March 9, 2018 - After burning underground for nearly 40 years, a mine fire at a coal operation in Banks Township, Pennsylvania is close to being fully extinguished.


The Pennsylvania Department of Environmental Protection announced Thursday that the fire has been contained in the affected area and does not appear to have spread beyond its original boundaries of 29 acres.


“The work plan has proved successful in getting rid of this dangerous public nuisance,” John Stefanko, DEP’s deputy secretary for active and abandoned mining operations, said in a news release. “With tremendous cooperation from the township and nearby residents, DEP has been able to carry out a work plan that has brought us closer to a fully extinguished fire and soon, reclaimed land for future use.”


The mine fire is burning in two places — where Atlantic Carbon is mining coal, and in coal spoils in an abandoned area nearby. The site is between Jeanesville and Tresckow.


The fire is being addressed through the active mining operations and an isolation trench project. Hazleton Shaft Inc. is the contractor for the project, which began in 2015 and is overseen by DEP.


Two large trenches are being dug to reach and attack the underground blaze — one in an east-west direction, and the other in a north-south direction on the 29-acre site where the fire is believed to be burning. The project is designed to separate the mine fire from the rest of the site and excavate material from the trench and douse that material with water.


The isolation trench has been constructed near the southern end of the mine fire site and should be completed later this year.


Approximately 3 million cubic yards of material have been excavated and about 44 million gallons of water were used to quench hot material, DEP said Thursday. Approximately 1 million cubic yards of material has been excavated within the active mining area for the mine fire abatement.


Last month, DEP spokeswoman Colleen Connolly said more than 50 acres of the reclaimed area has been seeded and that the reclamation project should be completed by late summer or early fall.


The fire was discovered when Atlantic Carbon/Hazleton Shaft leased its parcel from the landowner, Pagnotti Enterprises, in 2012 and began mining there.


U.S. Rep. Lou Barletta, R-11, Hazleton, has said DEP told him the fire dates back to 1973, when garbage was lit on fire. The fire became a public nuisance in 2015 when an odor pervaded the nearby villages of Jeanesville and Tresckow.
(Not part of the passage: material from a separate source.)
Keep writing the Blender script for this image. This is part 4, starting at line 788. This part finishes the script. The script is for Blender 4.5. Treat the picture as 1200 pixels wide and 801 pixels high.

In the spring of 2016, at the request of residents, DEP’s Air Quality Program monitored the air around the fire during the day and night. The monitoring showed no dangerous gases were present in the air.


Atlantic Carbon/Hazleton Shaft drilled a well so it could pour 100,000 gallons of water per day on the fire. The firm is also buying untreated water from the Hazleton City Authority, an agreement that was part of the action plan.


The project is being funded by Pennsylvania’s federal abandoned mine land grant, which is subsidized by the coal industry via fees paid on each ton of coal mined.


A portion of the fire was burning near a habitat for the northern long-eared bat, which is an endangered species. The state Bureau of Abandoned Mine Reclamation received permission from the federal government to cut down hemlock trees that are considered part of the habitat to fight the fire.

 

After the fire is fully extinguished, a project to mitigate for the loss of the bat habitat will be initiated based on the guidance from the U.S. Fish and Wildlife Service.